Non-appointed members of the first People's Assembly and Shura Council convene to announce the results of the referendum on constitutional amendments for choosing the constituent assembly in charge of outlining the new constitution within six months of their election. This all comes in line with the last para of article 189.

Article 189 bis (I)

The first Shura Council exercises its powers after announcing the results of the referendum on constitutional amendments.

The president of the republic takes over, immediately after his election, completing the formation of the Council with appointing one third of its members. The appointment should be for completing the term of the Council according to the law.


  1. Where is a 'Bill of Rights?"

  2. Where is (1) Freedom to assemble, (2)Freedom of speech, (3)Freedom of religion, (4)freedom of the Press and (5)freedom to petition

  3. C'mon anybody really expected a democracy in Egypt?
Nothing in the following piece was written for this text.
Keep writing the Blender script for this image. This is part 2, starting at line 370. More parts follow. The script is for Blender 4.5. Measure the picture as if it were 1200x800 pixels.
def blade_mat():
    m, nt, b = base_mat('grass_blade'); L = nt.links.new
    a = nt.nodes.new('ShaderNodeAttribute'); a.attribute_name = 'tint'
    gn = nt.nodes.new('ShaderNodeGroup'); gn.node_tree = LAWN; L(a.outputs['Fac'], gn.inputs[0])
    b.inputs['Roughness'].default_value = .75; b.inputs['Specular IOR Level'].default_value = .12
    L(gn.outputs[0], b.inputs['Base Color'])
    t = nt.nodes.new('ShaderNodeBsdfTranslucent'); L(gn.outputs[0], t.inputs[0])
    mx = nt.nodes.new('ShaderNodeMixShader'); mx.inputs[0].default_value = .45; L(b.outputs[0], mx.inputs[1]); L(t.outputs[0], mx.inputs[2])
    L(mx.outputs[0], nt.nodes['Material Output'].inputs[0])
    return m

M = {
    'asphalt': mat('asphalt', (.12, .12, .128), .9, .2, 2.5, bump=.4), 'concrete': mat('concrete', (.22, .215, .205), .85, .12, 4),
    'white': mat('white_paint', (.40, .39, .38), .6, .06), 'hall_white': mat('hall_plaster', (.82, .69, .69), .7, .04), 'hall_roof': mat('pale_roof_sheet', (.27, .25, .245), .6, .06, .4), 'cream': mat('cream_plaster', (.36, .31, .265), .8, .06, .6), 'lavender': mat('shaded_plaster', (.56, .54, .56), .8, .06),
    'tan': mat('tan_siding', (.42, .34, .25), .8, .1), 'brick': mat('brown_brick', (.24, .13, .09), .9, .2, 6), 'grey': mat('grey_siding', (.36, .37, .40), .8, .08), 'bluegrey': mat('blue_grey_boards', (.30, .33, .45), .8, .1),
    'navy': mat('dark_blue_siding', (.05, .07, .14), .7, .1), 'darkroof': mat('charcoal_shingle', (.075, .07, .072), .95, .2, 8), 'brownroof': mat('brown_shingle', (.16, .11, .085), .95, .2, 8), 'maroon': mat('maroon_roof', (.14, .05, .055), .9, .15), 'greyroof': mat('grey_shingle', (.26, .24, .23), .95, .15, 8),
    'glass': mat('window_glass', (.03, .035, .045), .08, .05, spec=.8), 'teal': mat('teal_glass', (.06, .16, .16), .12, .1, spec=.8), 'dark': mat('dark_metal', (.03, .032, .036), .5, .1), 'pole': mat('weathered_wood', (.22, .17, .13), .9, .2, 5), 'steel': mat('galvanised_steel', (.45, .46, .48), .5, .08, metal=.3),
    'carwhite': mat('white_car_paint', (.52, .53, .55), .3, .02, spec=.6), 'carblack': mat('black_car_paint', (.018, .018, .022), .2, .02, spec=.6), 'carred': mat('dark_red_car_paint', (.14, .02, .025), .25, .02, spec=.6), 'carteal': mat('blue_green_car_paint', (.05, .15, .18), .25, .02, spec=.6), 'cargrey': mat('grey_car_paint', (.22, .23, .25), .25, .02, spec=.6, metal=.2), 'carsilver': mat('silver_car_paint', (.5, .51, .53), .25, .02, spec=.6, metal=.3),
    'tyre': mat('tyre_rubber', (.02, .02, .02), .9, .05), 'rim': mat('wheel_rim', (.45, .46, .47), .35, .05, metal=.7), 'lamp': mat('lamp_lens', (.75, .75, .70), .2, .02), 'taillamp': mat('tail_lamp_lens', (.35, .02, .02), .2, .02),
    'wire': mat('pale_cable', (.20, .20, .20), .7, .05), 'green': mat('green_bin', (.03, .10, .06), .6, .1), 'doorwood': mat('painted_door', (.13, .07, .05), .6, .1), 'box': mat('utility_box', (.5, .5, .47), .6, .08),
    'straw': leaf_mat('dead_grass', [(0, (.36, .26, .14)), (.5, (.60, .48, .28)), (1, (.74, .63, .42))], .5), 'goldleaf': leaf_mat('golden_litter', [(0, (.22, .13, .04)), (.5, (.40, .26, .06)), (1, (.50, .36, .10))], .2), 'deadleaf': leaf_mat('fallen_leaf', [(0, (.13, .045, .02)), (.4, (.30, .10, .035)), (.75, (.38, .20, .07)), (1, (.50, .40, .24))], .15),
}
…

It's going to be Suni's Iran...

  4. First of all, this is not the entire constitution, secondly, the "Bill of Rights" was not in the original U.S. Constitution to begin with, and also, with possible presidential candidates such as ElBaradei in line for the Presidency, I believe Egypt stands a very good chance of being a fully-functioning democracy.

  5. Victory is correct. The text contained in this blog post is only the 8 proposed amendments to the Egyptian Constitution which Egyptians voted on in a referendum on March 19. It is not the full constitution, although I can provide you with a link to the full text of the constitution.

    @Anonymous 2, it's highly unlikely that Egypt will turn into anything reminiscent of Iran. It's much more likely to follow the Turkish model, with the army guaranteeing a civilian government.